The Aldi Scottish Steak, Cracked Black Pepper & Claret pie is a large, family sized pie and it found itself coming home with me! It’s a fairly new product in the Specially Selected range. I prefer to buy family sized pies and portion them up rather than individual pies as I feel you get a better pastry to filling ratio, so they represent “better value” to me. I love pastry, but often find that individual pies simply lack enough filling, the pastry to filling ratio is too high – so committing to buying a family sized pie and portioning it up into 3-4 pieces (greed depending) is what I prefer to do.

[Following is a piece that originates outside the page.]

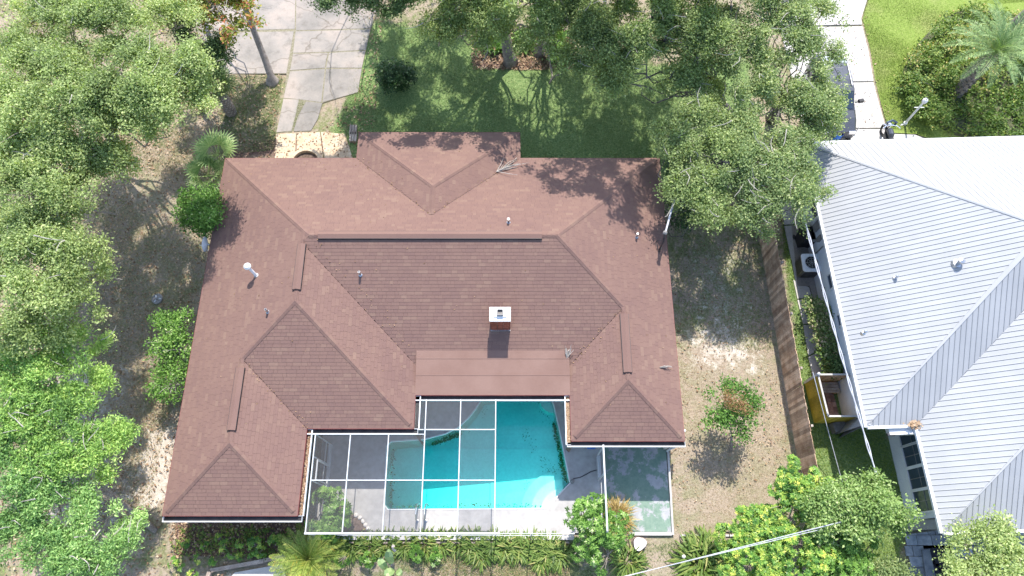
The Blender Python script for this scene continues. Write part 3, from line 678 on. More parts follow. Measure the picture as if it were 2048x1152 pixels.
MB().add([(CX0+.18, CY1, zc(CY1)+.03), (CX1-.18, CY1, zc(CY1)+.03), (fx, CY1+.02, zc(CY1)+.2), (fx, CY1+.42, zc(CY1+.42)+.03)], [(0,2,3),(2,1,3)]).obj('chimney_cricket', M['membrane'], house)
MB().box(CX0-.03, CX1+.03, CY0-.07, CY0-.032, zc(CY0)-.02, zc(CY0)+.06).obj('flashing', M['steel'], house)
# roof pipes
def on_roof(px, py):
    h = 3.5
    for _ in range(12): p = G(px, py, h); h = float(env(p[0], p[1]))
    return G(px, py, h)
for px, py in ((536,624),(721,550),(1017,445),(1273,474)):
    p = on_roof(px, py); MB().lathe(p, [(.085,-.06),(.08,.02),(.05,.04),(.045,.32),(.035,.32),(.035,.1)], 12).obj('vent_pipe', M['steel'], house)
p = on_roof(513, 551)
q = p + np.array([-.16, .12, .62]); vp = MB().tube([p, p+(q-p)*.5, q], .06, 12).obj('vent_stack', M['white'], house)
MB().tube([p - (0,0,.05), p + (0,0,.05)], [.13, .09], 12).obj('flashing', M['steel'], vp)
MB().lathe(q, [(.06,-.02),(.14,-.02),(.15,.05),(.10,.12),(.03,.15)], 16).obj('vent_cap', M['white'], vp)
# service mast with weatherhead
p = on_roof(1318, 501); mt_ = MB().tube([p-(0,0,.1), p+(0,0,.9), p+(.0,.15,1.25)], .045, 8).obj('service_mast', M['dark_metal'], house)
MASTTOP = p + np.array([.02, .22, 1.25])
MB().lathe(MASTTOP, [(.03,-.1),(.09,-.06),(.09,.05),(.04,.1)], 10).obj('weatherhead', M['grey'], mt_)
tt = np.linspace(0, 2*PI, 24); MB().tube([p + np.array([.12*math.sin(t)+.04*math.sin(2*t), .28*math.cos(t)+.15, .12+.05*math.sin(3*t)]) for t in tt], .012, 6, False).obj('drip_loop', M['cable_dark'], mt_)
# ------------------------------------------------------------------ screened pool cage
CZ = 2.66
cage = thing('pool_cage', 'white framed screen cage over the left half of the pool, some panels torn out', 'pool cage', (-4, 3, DZ))
XB = [-7.62, -6.26, -4.78, -3.38, -2.02, -.64]
YR = [1.17, 3.07, 4.86]
def beam(p, q, w=.055, h=.09, name='beam'): w = w*.66; return MB().bar(p, q, w, h).obj(name, M['aluminium'], cage)
for i, x in enumerate(XB): beam((x, YR[0]+.03, CZ), (x, 4.83 if i < 3 else 6.16, CZ))
for i in range(5):
    a_, c_ = XB[i]+.03, XB[i+1]-.03
    for y in (3.07,): beam((a_, y, CZ), (c_, y, CZ))
    if i >= 3: beam((a_, 4.98, CZ), (c_, 4.98, CZ)); beam((a_, 6.13, CZ), (c_, 6.13, CZ), .04)
    elif i < 3: beam((a_, 4.80, CZ), (c_, 4.80, CZ), .04)
beam((-7.66, YR[0], CZ-.03), (-.45, YR[0], CZ-.03), .10, .12)
beam((-3.68, 4.98, CZ), (-3.43, 4.98, CZ), .04); beam((-3.68, 6.13, CZ), (-3.43, 6.13, CZ), .04)
for x in XB: beam((x, YR[0]-.0, DZ), (x, YR[0], CZ-.1), .05, .05, 'post')
for x in (.75, 2.3): beam((x, YR[0], DZ), (x, YR[0], CZ-.1), .05, .05, 'post')
beam((-.44, YR[0], CZ-.03), (2.3, YR[0], CZ-.03), .03, .03); beam((-7.6, YR[0], .95), (2.3, YR[0], .95), .03, .03)
# west wall with door
for y in (4.8, 3.95, 3.07): beam((-7.62, y, DZ), (-7.62, y, CZ-.05), .05, .05, 'post')
beam((-7.62, 1.2, .95), (-7.62, 3.0, .95), .05, .04); beam((-7.62, 3.12, .95), (-7.62, 4.78, .95), .05, .04)
MB().box(-7.66, -7.58, 1.2, 4.8, DZ, .42).obj('kick_plate', M['aluminium'], cage)
dr = MB()
for p, q in (((-7.55,3.15,.5),(-7.55,3.15,2.3)), ((-7.55,3.87,.5),(-7.55,3.87,2.3)), ((-7.55,3.18,2.27),(-7.55,3.84,2.27)), ((-7.55,3.18,.53),(-7.55,3.84,.53))): dr.bar(p, q, .05, .05)
dr.obj('door', M['aluminium'], cage)
# east wall
beam((3.52, 1.25, CZ), (3.52, 4.4, CZ), .09, .1)
for y in (1.25, 2.3, 3.35, 4.35): beam((3.58, y, DZ), (3.54, y, CZ-.06), .06, .06, 'post')
for y0, y1 in ((1.3,2.25),(3.42,4.3)): MB().box(3.54, 3.64, y0, y1, DZ, .5).obj('kick_plate', M['aluminium'], cage)
for y0 in (1.33, 2.36, 3.41): beam((3.58, y0, 1.0), (3.58, y0+.9, 1.0), .04, .04)
def screen(q): return mk('screen_panel', q, [(0,1,2,3)], M['screen'], cage)
for i in range(5):
    for j in range(2):
        if i == 3: continue
        y0, y1 = (YR[0], 3.07) if j == 0 else (3.07, 4.8 if i < 3 else 4.98)
        screen([(XB[i]+.03, y0+.03, CZ), (XB[i+1]-.03, y0+.03, CZ), (XB[i+1]-.03, y1-.03, CZ), (XB[i]+.03, y1-.03, CZ)])
for i in (3, 4): screen([(XB[i]+.03, 5.0, CZ), (XB[i+1]-.03, 5.0, CZ), (XB[i+1]-.03, 6.1, CZ), (XB[i]+.03, 6.1, CZ)])
screen([(-3.68, 5.0, CZ), (-3.42, 5.0, CZ), (-3.42, 6.1, CZ), (-3.68, 6.1, CZ)])
for y0, y1 in ((1.22,3.0),(3.12,3.9),(4.0,4.75)): screen([(-7.62, y0, .5), (-7.62, y1, .5), (-7.62, y1, 2.58), (-7.62, y0, 2.58)])
for y0, y1 in ((1.3,2.25),(2.35,3.3),(3.4,4.3)): screen([(3.56, y0, .55), (3.56, y1, .55), (3.56, y1, 2.58), (3.56, y0, 2.58)])
# planting bed inside the cage
bed = [tuple(G(x, y, DZ)[:2]) for x, y in ((640,985),(668,985),(712,1022),(742,1060),(735,1066),(630,1066))]
bed = [(-7.55, 2.55), (-7.1, 2.5), (-6.2, 1.85), (-5.75, 1.25), (-7.55, 1.25)]
MB().prism(bed, DZ-.05, DZ+.025).obj('planting_bed', M['mulch'], kind='structure')
for i, (x, y) in enumerate([(-5.72,1.3),(-5.82,1.46),(-5.93,1.6),(-6.05,1.74),(-6.18,1.88),(-6.35,1.98)]):
    if i == 0: st0 = MB().lathe((0,0,0), [(.085,0),(.10,.05),(.07,.10),(.02,.12)], 7).top('edging_stone', 'pale stones edging the planting bed inside the pool cage', 'stone', M['sand_rock'], 'stones edging the cage bed'); o = st0
    else: o = st0.copy(); COL.objects.link(o)
    o['label'] = ['pale edging stone nearest the low deck wall','second','third','fourth','fifth','pale edging stone farthest from the low deck wall'][i] + ('' if i in (0,5) else ' pale edging stone of the cage bed counted from the low deck wall')
    o.location = (x, y, DZ); o.rotation_euler = (0, 0, i*1.7); o.scale = (1, .8+.1*(i % 3), .8)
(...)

I’ll typically start by thinking “I can eat all four quarters of that in the next four days”, but often lose the will to continue after 2-3 days, so will freeze the leftover portions.
The pack describes this pie as “A butter enriched shortcrust pastry base filled with marinated Scottish beef with added water in claret red wine gravy, topped with butter enriched shortcrust pastry. ” This is from the Aldi Specially Selected range. Some might call this a Plate Steak Pie with Black Pepper Crust; a plate pie is describing the fact it’s not a deep fill.
The pack says it contains 3 servings, but I usually cut a pie this size into quarters, which is plenty large enough.
The Perfect Dish to Cook a Slice of Pie In:
Ah, that elusive “perfect dish”! For reheating portions of pie I like to use my metal pie tins, they are just the right size, this is the Falcon 16cm pie dish that 1/4 of the steak & claret pie fits into. I reheated this steak and claret pie in my mini oven and it took just 20 minutes without pre-heating. I am of the opinion that reheating a pie in these small tins is beneficial to keeping the pastry nice and crisp as tins heat up better/quicker than, say, an enamel tray.
The official heating Instructions are to remove the outer packaging and leave pie in the foil tray. Cook at 180°C electric/160°C fan/Gas Mark 4 from chilled for 35 minutes and from frozen for 50 minutes. Not suitable for microwave cooking.
Cooking just one quarter will significantly reduce the cooking time as the portion is smaller and the insides are exposed. I try to angle the cut sides upwards a little, to minimise the chances of the gravy and filling running out.
Leftover Pie Portions & Freezing:
The plan is to eat as many portions of this pie as possible, then freeze the remainder. I slice the whole pie up at the start, then separate the pieces – this means that if I do want to freeze the leftover portions in a hurry then I can just grab the box and put it in the freezer as I’ve already “sorted it out”. If I do end up eating all four pieces then it’s easy for me to grab the next one from the box to reheat.
The question, as ever, is what to serve it with – and, as is usual in my house, I don’t “choose” what I serve with food, I am dictated to by what needs to be used up and what I’ve got! Today this turned out to be a food cheats solution of using mixed frozen vegetables, instant mash and gravy granules!
Second Portion of Aldi Pie:
The second portion of pie I served similarly, but with the addition of some leftover roast potatoes. Call me greedy … but this was a better plateful 🙂 I’m really fed up of the frozen mixed veg at the moment though!
Aldi Steak & Cracked Pepper Pie Review:
This is a nice deep and meaty pie, with a great gravy. I didn’t find the flavour significantly different to many other good, deep, pies, although I could detect the taste of claret and the cracked black pepper on the top, the tastes were subtle. It was very pleasant to eat, “money well spent” as they say.
The pastry cooked up nicely, giving a good crisp crust and it was very satisfying.
I would certainly buy one again in the future. This meal didn’t make it onto my “Best Meals of the Year” because of what I served it with. While the mixed veg and instant mash were “food” they weren’t sufficiently joyous to make the list 🙂 The PIE alone makes the “Best Meals” list, but it had a head start as it was a pie.